Excerpt
Stranger Things: The Complete Scripts, Season 3
IntroductionWhen season two of Stranger Things released in October 2017 to positive reviews and responses, we felt a huge relief. We had proven—to ourselves and our audience—that season one wasn’t a fluke but was a story worth continuing. There was, of course, one confidence shaker—the much-debated episode “The Lost Sister”—which had landed with a deafening thud.
But we were determined to not let it throw us. In fact, heading into season three, the first thing we told our writers was “We can’t be afraid to make more big swings. We’ll make more mistakes, without question, but the biggest mistake we could make is playing it safe.” The show needed to continue to change and evolve and surprise.
The question then became, Where should it go next?
The answer, it turned out, lay in our shooting schedule. Because of season two’s fall release, we were set to shoot season three during the summer—the first time we’d filmed outside the usual fall and winter seasons, with leafless trees and overcast skies. Visually, the show was going to look very different. So rather than fight that shift, we leaned into it. This was our opportunity to show a different side of the eighties—neon lights, vibrant colors, poppy pop music, swimsuits, short shorts.
We started thinking about the summer movies we grew up loving:
Jurassic Park, Indiana Jones, Die Hard, Back to the Future,
Fast Times at Ridgemont High, Romancing the Stone. What if we embraced that spirit—not just in look and tone, but in scope and scale? What if we pushed the show into full-blown blockbuster territory: big monsters, big villains, big laughs, big action? It would still be
Stranger Things, but
Stranger Things on neoncolored steroids.
As we left to do some press, we asked our writers to brainstorm some summer specific ideas. What new locations and characters might we explore? When we returned a week later, the whiteboard was smothered in ideas. There was, of course, the obvious slam dunks, like the Hawkins pool. But one idea stood out at the very top of the list: a mall.
Instantly, childhood memories came flooding back. Growing up in Durham, North Carolina, we’d spent countless hours at South Square Mall—slurping down Orange Juliuses in the food court, gawking at the games in Babbage’s, flipping through CDs at Sam Goody. We knew right away: Hawkins was going to get a mall, and it would play a central role in the story.

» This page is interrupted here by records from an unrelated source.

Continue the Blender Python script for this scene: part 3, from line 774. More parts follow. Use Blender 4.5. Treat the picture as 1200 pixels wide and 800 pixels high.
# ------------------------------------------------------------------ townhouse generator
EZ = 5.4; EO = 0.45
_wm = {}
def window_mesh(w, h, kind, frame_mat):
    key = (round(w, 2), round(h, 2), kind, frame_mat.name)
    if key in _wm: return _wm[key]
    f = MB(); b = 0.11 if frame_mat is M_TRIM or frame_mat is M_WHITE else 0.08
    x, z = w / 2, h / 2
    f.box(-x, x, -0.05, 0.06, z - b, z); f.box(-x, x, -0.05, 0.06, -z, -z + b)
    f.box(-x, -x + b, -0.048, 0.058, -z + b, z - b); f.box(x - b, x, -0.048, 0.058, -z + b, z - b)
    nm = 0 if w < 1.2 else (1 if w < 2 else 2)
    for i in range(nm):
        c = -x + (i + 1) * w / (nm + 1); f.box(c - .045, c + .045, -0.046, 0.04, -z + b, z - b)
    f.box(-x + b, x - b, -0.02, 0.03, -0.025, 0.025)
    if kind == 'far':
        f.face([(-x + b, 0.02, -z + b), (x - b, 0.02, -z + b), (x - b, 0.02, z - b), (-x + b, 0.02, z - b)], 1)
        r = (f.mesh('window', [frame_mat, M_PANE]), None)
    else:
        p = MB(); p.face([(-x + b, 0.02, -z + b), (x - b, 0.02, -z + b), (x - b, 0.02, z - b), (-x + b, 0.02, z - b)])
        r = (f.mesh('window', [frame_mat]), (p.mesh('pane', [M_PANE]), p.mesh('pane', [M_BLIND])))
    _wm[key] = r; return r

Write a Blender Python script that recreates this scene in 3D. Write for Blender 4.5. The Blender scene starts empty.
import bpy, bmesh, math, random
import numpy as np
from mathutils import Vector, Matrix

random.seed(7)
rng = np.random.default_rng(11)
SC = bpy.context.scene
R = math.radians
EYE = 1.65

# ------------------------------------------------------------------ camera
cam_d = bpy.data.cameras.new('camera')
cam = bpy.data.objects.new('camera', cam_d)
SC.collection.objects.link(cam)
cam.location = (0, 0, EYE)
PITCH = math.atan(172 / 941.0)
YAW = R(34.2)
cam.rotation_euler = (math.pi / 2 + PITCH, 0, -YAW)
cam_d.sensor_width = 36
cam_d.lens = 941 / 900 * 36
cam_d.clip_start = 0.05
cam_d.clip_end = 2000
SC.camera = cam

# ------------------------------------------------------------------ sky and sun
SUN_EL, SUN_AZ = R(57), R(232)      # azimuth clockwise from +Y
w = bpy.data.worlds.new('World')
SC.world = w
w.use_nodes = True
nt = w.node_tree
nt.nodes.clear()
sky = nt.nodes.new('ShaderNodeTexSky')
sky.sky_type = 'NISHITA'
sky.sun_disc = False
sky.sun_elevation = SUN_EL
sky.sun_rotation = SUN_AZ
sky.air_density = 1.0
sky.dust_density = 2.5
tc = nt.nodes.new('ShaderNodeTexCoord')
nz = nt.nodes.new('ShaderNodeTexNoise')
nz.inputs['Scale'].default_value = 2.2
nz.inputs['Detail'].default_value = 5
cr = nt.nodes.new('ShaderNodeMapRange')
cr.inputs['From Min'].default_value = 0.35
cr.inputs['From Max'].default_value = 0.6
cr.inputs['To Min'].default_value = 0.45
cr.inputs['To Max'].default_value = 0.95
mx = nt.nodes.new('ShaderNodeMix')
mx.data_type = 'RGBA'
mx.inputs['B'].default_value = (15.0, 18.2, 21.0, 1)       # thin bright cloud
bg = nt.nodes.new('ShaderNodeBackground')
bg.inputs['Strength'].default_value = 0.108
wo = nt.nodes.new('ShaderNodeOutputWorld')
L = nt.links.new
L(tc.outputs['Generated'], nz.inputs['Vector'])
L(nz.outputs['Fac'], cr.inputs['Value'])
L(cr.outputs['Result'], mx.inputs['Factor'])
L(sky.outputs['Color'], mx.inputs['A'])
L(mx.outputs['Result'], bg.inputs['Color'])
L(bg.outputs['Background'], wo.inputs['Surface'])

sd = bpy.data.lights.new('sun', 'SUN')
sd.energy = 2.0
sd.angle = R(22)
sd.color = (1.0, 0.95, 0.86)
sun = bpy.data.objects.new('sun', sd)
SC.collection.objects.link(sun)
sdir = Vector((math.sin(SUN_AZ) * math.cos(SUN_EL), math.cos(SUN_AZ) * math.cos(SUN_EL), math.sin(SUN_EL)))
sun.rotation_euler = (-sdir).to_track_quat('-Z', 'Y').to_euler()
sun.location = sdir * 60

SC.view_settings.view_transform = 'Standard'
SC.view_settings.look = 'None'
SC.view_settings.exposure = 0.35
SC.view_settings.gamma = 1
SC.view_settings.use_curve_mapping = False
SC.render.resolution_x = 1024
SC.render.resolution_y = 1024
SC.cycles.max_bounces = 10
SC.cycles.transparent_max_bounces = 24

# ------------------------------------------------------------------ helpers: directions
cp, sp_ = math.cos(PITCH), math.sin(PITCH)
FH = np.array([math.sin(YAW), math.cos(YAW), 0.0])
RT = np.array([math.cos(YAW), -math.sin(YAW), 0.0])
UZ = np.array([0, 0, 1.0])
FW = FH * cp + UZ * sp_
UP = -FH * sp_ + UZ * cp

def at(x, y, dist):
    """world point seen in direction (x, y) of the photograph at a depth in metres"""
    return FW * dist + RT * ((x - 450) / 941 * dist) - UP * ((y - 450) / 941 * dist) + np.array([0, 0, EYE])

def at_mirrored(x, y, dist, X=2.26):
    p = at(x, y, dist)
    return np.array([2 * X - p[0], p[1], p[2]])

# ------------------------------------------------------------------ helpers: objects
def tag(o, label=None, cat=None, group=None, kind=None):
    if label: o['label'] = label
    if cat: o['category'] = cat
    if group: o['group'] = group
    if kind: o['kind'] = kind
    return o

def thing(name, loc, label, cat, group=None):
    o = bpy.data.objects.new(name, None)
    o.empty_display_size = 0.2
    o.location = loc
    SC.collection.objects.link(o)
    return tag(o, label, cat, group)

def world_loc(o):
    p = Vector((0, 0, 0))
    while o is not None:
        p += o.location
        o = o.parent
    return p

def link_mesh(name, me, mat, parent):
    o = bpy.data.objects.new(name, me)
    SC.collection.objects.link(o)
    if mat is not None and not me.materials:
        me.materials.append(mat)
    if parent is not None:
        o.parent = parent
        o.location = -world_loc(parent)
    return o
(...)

With Starcourt as our anchor, the season rapidly began to take shape. We added some new characters, including the “evil Russians”—an idea we had seeded with Murray in season two— and, of course, Robin Buckley, Steve’s sarcastic, whip-smart, and proudly uncool co-worker. She was initially inspired by a young Janeane Garofalo, but a long casting process eventually led us to the incomparable Maya Hawke. Her personality reshaped the character entirely. A suggestion by our writer Kate Trefry to make Robin gay transformed her from a conventional love interest into something far more complex and ultimately led to one of our favorite scenes in the entire series: her coming out to Steve in the Starcourt bathroom.
But beneath all the summer fun, we wanted the season to carry an undercurrent of sadness and pain. The kids in the show weren’t quite kids anymore. They were in one of the most awkward stages of life—caught in the messy transition from childhood to young adulthood. It’s a confusing time, and one we ourselves had struggled with. Your body is changing in uncomfortable ways, stuck awkwardly between two points, and the social pressure to “be cool” intensifies dramatically. In the search to find yourself, you sometimes have to lose yourself first.
That tension—the painful process of growing up and leaving childhood behind—became the emotional engine and heart of the season. Combined with our new aesthetic, season three started writing itself, faster than any season before. We’d never had so much fun writing the show—before or since.
While we know this season is often debated, and sometimes criticized, for its sharp tonal shift, that shift was a deliberate choice: to capture, one last time, a celebration of childhood before it ends—and a much darker journey begins.
For now, we hope you enjoy revisiting these scripts. We had a blast writing them, and we hope you have just as much fun reading them.